From Turin, Italy, to San Francisco is 6.000 miles, a long journey if you’re a cheese. Fresh cheeses like ricotta and mozzarella have to travel by air, which makes the cost spike. Border inspections or missing paperwork can delay entry, further shortening the precious selling time. So here’s one Italian company’s solution to the fresh-cheese challenge: produce it in California. Northern Italian know-how meets West Coast milk.
The first California cheeses from Alta Langa — makers of the popular La Tur—are showing up in retail stores this month, five years after the company hatched the idea. You’re going to love them.
Margherita (pictured above) and Caprino, the debut cheeses from Alta Langa Fresco—that’s the American arm—are produced at a facility in Modesto that mostly makes Hispanic cheeses. Alta Langa’s cheesemaker traveled to Modesto to work with the team there and fine-tune the procedures. Both Margherita and Caprino are simple recipes but new ones—not reproductions of cheeses Alta Langa makes in Italy.
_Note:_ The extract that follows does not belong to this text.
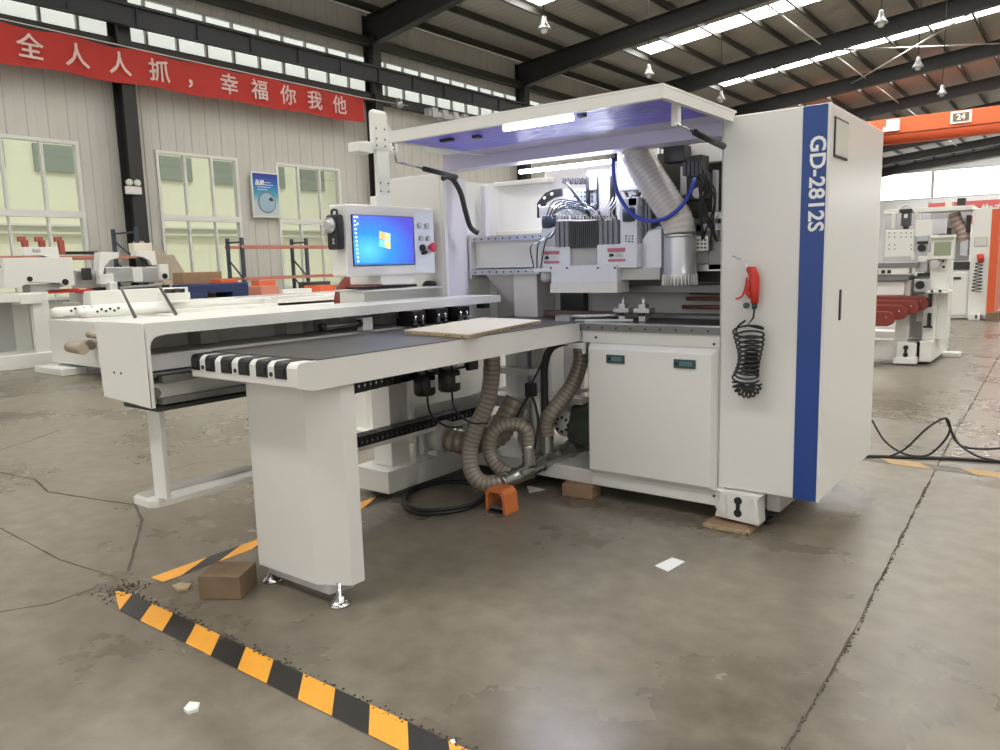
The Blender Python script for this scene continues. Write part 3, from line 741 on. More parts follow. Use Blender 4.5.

The big hurdles were bureaucratic, not technical. Whole batches had to be tossed after the California Department of Food and Agriculture reviewed labels and said, “You can’t call it that.” Welcome to the U.S.
Caprino is a fresh six-ounce disk made of pure goat’s milk, drained for about 48 hours before it is placed in its tub. Notice the surface markings from the draining rack. Caprino is an individual cheese, not curds pumped into a tub. It is light on the tongue and creamy, not remotely fudgy or gummy, with a clean, bright, lemony flavor.
Margherita is a mixed-milk cream cheese, although CDFA won’t permit that term. (Cream cheese has to be entirely cow’s milk.) Jesse Schwartzburg, Alta Langa Fresco’s representative here, says the blend is roughly 10 percent sheep’s milk, 15 percent goat’s milk and the remainder cow’s milk, including some cow’s cream.
What a luscious result. Packed in an 8-ounce tub, Margherita is so fluffy it seems whipped. It has a lovely sour-cream flavor, a buttery note and a slight tang. It spreads like frosting. Schwartzburg suggests using it on focaccia with avocado and Marash chili. I’m going to be spreading it on everything in sight. Scrape a little fresh garlic into it, slather it on levain toast and top with sliced tomatoes. Lunch is served.
Availability will improve, but for now, look for Alta Langa Fresco Caprino and Margherita at these Northern California retailers: Franklin Bros. Market (Berkeley), Market Hall Foods (Berkeley and Oakland), Star Grocery (Berkeley), Mollie Stone’s (Greenbrae), Woodlands Market (Kentfield), Fisher’s (Larkspur), Gambrel and Co. (Redwood City), Petaluma Market (Petaluma), Rainbow Grocery (San Francisco), Staff of Life (Santa Cruz), Sunshine Foods (St. Helena), Atelier (Yountville). The Truffle Cheese Shop in Denver should have Margherita.